_Data segment_
******

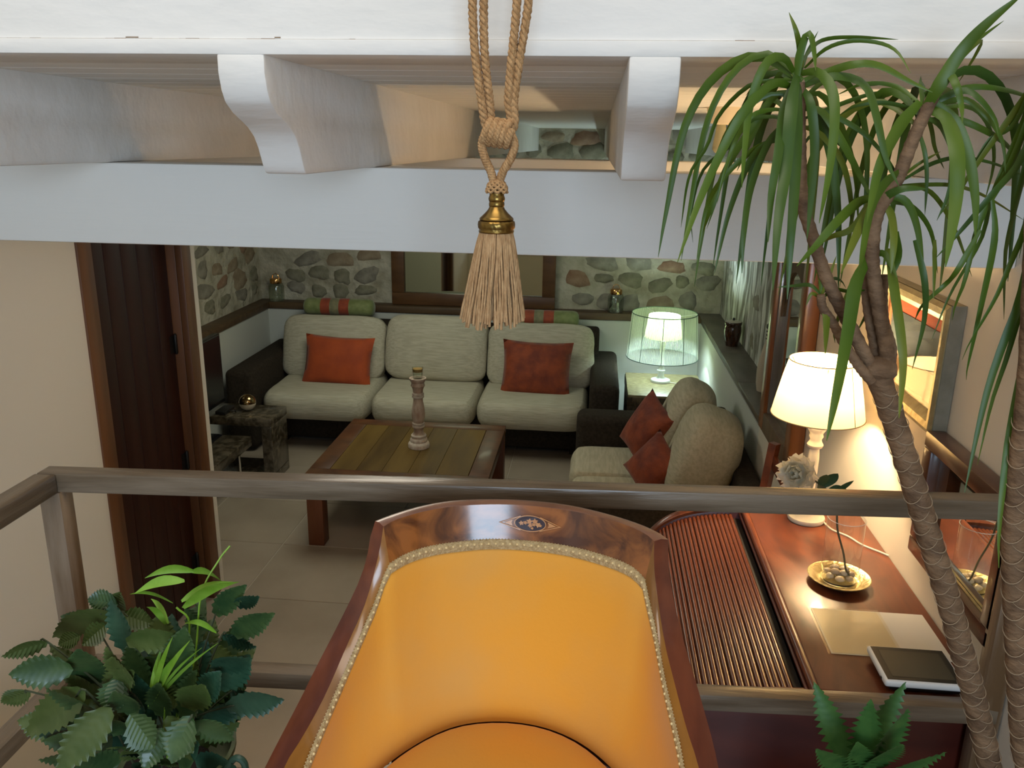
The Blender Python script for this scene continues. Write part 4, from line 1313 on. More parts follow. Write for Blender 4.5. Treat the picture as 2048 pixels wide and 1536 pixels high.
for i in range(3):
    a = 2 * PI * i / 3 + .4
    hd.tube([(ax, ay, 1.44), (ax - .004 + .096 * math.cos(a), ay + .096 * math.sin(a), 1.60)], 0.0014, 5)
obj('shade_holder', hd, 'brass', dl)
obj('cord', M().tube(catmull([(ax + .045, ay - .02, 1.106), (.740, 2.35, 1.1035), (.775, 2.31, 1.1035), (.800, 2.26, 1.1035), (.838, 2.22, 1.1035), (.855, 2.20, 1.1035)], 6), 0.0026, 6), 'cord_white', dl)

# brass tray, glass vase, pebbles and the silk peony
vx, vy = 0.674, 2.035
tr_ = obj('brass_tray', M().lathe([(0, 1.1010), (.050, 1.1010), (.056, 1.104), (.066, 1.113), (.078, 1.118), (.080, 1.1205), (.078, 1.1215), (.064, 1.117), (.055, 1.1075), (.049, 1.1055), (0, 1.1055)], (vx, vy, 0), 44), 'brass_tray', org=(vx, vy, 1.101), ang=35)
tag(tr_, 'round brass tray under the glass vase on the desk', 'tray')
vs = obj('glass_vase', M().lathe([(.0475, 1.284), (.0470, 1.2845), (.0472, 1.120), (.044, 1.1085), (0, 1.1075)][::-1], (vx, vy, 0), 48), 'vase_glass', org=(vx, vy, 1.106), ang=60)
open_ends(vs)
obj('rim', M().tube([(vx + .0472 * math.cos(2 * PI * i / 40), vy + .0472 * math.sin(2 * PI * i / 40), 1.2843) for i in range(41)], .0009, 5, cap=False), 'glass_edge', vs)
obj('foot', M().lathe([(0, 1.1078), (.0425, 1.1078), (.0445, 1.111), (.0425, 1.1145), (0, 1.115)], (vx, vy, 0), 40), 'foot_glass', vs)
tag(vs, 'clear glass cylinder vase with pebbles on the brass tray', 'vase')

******

Print the complete listing exactly as it stands, without its pictures.

The Blender Python script for this scene continues. Write part 4, from line 1313 on. More parts follow. Write for Blender 4.5. Treat the picture as 2048 pixels wide and 1536 pixels high.
for i in range(3):
    a = 2 * PI * i / 3 + .4
    hd.tube([(ax, ay, 1.44), (ax - .004 + .096 * math.cos(a), ay + .096 * math.sin(a), 1.60)], 0.0014, 5)
obj('shade_holder', hd, 'brass', dl)
obj('cord', M().tube(catmull([(ax + .045, ay - .02, 1.106), (.740, 2.35, 1.1035), (.775, 2.31, 1.1035), (.800, 2.26, 1.1035), (.838, 2.22, 1.1035), (.855, 2.20, 1.1035)], 6), 0.0026, 6), 'cord_white', dl)

# brass tray, glass vase, pebbles and the silk peony
vx, vy = 0.674, 2.035
tr_ = obj('brass_tray', M().lathe([(0, 1.1010), (.050, 1.1010), (.056, 1.104), (.066, 1.113), (.078, 1.118), (.080, 1.1205), (.078, 1.1215), (.064, 1.117), (.055, 1.1075), (.049, 1.1055), (0, 1.1055)], (vx, vy, 0), 44), 'brass_tray', org=(vx, vy, 1.101), ang=35)
tag(tr_, 'round brass tray under the glass vase on the desk', 'tray')
vs = obj('glass_vase', M().lathe([(.0475, 1.284), (.0470, 1.2845), (.0472, 1.120), (.044, 1.1085), (0, 1.1075)][::-1], (vx, vy, 0), 48), 'vase_glass', org=(vx, vy, 1.106), ang=60)
open_ends(vs)
obj('rim', M().tube([(vx + .0472 * math.cos(2 * PI * i / 40), vy + .0472 * math.sin(2 * PI * i / 40), 1.2843) for i in range(41)], .0009, 5, cap=False), 'glass_edge', vs)
obj('foot', M().lathe([(0, 1.1078), (.0425, 1.1078), (.0445, 1.111), (.0425, 1.1145), (0, 1.115)], (vx, vy, 0), 40), 'foot_glass', vs)
tag(vs, 'clear glass cylinder vase with pebbles on the brass tray', 'vase')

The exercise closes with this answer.